Entries with scene source code:
* * *
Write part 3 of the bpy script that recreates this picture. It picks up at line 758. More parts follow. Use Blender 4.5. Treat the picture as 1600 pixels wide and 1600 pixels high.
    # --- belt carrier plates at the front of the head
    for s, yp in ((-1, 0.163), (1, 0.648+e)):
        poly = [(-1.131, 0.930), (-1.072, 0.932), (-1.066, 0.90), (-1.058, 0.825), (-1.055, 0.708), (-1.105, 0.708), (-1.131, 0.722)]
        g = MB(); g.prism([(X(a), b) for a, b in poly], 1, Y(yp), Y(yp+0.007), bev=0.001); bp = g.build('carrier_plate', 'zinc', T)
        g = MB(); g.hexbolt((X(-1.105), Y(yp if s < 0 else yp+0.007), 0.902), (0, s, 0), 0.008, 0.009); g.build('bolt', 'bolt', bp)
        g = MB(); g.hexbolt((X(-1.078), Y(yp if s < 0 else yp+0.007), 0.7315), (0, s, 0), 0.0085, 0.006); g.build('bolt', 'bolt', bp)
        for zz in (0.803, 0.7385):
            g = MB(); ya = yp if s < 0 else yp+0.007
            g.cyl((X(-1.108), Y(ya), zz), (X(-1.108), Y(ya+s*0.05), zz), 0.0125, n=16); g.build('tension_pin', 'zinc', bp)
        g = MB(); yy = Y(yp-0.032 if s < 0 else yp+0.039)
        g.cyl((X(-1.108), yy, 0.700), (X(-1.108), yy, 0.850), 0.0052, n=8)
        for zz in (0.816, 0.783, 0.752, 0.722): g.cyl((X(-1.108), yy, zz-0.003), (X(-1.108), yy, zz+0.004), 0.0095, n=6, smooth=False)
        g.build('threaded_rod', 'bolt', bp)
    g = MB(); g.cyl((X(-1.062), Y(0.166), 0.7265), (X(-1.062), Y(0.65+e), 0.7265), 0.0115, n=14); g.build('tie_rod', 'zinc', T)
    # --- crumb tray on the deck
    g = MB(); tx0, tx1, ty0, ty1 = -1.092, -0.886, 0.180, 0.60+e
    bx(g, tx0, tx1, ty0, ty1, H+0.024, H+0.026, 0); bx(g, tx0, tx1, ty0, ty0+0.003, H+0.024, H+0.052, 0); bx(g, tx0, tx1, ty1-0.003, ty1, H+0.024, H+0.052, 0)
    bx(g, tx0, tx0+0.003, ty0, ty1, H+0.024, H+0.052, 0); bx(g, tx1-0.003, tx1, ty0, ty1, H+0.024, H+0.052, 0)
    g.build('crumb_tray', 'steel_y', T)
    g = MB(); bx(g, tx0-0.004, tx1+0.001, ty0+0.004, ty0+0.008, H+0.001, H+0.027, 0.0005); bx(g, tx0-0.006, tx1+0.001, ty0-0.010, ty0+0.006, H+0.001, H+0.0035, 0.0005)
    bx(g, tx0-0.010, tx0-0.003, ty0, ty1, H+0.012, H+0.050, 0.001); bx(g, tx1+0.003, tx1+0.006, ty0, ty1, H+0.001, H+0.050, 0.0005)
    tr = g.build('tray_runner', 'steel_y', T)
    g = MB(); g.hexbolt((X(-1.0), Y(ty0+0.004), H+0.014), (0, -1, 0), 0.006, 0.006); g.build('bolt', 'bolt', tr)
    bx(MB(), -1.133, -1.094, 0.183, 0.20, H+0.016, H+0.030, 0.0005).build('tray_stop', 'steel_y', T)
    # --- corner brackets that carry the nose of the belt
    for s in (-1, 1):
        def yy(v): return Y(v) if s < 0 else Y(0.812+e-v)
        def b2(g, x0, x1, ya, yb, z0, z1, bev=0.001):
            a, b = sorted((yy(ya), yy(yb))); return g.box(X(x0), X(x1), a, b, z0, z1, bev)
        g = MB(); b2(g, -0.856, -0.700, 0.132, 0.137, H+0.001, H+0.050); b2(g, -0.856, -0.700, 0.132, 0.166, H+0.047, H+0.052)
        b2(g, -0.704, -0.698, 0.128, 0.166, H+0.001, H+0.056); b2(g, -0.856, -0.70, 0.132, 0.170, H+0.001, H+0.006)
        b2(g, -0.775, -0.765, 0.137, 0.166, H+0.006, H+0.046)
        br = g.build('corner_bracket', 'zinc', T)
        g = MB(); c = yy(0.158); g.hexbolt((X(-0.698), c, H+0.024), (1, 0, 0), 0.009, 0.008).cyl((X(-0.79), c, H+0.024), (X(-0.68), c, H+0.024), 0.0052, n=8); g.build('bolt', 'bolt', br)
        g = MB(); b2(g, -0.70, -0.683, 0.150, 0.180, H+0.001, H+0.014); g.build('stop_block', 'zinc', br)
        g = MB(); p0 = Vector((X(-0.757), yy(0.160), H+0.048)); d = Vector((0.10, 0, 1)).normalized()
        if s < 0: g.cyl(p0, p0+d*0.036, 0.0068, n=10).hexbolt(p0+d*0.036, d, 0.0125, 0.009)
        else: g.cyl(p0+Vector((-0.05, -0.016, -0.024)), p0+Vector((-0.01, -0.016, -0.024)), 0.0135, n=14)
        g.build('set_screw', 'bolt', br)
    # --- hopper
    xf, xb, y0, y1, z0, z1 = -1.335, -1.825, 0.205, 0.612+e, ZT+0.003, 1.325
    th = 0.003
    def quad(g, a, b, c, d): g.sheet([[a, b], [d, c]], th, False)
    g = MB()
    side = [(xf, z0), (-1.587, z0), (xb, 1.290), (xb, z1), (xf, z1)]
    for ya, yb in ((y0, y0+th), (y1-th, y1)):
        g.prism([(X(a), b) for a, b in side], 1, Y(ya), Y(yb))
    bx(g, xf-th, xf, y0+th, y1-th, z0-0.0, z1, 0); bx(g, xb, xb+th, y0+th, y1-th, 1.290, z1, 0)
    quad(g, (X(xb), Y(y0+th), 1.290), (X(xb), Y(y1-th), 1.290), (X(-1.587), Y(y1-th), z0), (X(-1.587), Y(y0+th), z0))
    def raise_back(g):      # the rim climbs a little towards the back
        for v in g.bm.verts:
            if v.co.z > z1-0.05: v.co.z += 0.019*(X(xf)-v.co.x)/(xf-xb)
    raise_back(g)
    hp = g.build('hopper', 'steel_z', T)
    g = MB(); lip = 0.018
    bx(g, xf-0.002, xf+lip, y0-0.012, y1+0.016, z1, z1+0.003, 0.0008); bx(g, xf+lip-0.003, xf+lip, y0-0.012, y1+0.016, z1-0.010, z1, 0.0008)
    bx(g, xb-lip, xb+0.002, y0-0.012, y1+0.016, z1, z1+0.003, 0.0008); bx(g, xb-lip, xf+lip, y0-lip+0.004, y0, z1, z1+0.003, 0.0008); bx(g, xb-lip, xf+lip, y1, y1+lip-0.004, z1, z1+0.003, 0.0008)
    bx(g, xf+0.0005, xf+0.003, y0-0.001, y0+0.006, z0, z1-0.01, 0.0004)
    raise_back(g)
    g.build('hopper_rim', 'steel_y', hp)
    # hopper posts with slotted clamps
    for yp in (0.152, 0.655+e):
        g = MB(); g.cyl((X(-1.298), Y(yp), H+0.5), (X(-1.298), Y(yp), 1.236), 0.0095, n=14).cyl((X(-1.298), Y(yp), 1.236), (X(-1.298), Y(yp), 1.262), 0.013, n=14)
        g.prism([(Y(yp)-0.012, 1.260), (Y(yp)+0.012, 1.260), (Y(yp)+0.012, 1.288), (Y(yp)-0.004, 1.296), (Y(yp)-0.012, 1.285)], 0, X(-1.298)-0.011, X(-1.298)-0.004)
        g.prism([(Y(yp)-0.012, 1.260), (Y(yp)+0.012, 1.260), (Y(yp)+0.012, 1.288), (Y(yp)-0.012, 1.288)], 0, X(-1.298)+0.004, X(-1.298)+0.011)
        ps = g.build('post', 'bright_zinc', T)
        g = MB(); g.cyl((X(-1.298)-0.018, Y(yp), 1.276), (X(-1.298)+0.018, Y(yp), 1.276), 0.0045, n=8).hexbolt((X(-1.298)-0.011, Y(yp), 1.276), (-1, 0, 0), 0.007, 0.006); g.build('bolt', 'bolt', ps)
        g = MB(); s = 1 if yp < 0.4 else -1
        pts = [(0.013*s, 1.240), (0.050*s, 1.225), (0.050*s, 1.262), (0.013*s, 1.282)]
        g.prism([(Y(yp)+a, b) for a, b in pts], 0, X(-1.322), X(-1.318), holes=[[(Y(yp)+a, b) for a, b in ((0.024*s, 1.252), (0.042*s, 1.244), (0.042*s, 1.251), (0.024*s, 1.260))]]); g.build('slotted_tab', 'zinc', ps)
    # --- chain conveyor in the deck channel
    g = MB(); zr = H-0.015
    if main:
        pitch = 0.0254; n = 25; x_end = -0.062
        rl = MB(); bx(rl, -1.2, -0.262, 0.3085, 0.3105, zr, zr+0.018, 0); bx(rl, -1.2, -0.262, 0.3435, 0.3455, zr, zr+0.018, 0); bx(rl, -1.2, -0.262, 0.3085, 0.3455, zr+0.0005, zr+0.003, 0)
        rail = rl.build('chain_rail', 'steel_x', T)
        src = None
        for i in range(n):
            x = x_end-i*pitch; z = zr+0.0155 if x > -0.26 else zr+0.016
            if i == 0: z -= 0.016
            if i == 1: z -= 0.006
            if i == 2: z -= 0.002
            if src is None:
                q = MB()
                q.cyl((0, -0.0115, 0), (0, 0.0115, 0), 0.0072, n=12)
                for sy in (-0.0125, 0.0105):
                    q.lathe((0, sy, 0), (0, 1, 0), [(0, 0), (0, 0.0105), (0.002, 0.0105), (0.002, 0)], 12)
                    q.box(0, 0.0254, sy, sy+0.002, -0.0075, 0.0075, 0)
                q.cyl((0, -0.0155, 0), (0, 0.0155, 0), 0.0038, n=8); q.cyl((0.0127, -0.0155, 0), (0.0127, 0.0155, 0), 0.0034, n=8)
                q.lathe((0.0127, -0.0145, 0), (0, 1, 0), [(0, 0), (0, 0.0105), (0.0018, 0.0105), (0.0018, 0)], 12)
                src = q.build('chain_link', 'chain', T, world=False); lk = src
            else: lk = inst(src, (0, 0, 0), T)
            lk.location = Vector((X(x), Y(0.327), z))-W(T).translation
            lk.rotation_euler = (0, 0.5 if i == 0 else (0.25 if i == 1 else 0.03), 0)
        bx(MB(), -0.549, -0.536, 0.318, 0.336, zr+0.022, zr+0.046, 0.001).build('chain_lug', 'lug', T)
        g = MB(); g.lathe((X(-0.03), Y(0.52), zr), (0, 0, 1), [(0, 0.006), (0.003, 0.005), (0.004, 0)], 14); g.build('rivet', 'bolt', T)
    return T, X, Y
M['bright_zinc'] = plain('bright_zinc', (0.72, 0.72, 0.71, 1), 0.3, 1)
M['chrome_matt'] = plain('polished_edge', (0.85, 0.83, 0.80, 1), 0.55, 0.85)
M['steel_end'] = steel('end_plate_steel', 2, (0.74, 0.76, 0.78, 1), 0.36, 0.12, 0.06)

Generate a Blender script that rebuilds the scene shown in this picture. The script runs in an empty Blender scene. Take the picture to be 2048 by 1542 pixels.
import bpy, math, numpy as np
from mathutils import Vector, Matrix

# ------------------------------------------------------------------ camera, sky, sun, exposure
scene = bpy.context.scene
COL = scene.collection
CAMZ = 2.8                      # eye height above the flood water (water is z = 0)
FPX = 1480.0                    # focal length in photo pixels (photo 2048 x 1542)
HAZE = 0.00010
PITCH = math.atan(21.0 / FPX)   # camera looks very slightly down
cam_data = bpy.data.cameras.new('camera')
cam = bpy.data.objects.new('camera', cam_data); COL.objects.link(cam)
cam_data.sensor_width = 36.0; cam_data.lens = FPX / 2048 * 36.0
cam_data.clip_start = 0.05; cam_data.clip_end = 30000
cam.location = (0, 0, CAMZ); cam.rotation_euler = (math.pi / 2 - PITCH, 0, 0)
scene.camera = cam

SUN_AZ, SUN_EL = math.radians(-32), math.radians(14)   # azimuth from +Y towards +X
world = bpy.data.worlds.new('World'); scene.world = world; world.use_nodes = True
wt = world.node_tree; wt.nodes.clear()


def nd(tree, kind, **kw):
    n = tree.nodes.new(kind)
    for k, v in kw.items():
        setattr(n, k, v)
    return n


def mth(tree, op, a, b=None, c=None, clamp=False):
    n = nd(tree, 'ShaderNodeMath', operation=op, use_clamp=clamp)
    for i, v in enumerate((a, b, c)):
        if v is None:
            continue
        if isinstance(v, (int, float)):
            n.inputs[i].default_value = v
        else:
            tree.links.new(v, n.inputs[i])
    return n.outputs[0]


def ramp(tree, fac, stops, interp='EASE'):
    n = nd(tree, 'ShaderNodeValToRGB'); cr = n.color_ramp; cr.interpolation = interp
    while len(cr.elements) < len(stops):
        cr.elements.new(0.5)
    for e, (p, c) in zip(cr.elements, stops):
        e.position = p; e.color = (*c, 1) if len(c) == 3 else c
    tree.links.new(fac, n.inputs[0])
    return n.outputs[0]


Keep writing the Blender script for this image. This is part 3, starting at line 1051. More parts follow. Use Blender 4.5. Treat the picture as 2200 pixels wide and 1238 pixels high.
* * *
*Exercise goal*
Identify each line of the material where the word "wide" shows up, and copy it.

*Solution to this task*
Write part 3 of the bpy script that recreates this picture. It picks up at line 758. More parts follow. Use Blender 4.5. Treat the picture as 1600 pixels wide and 1600 pixels high.
Keep writing the Blender script for this image. This is part 3, starting at line 1051. More parts follow. Use Blender 4.5. Treat the picture as 2200 pixels wide and 1238 pixels high.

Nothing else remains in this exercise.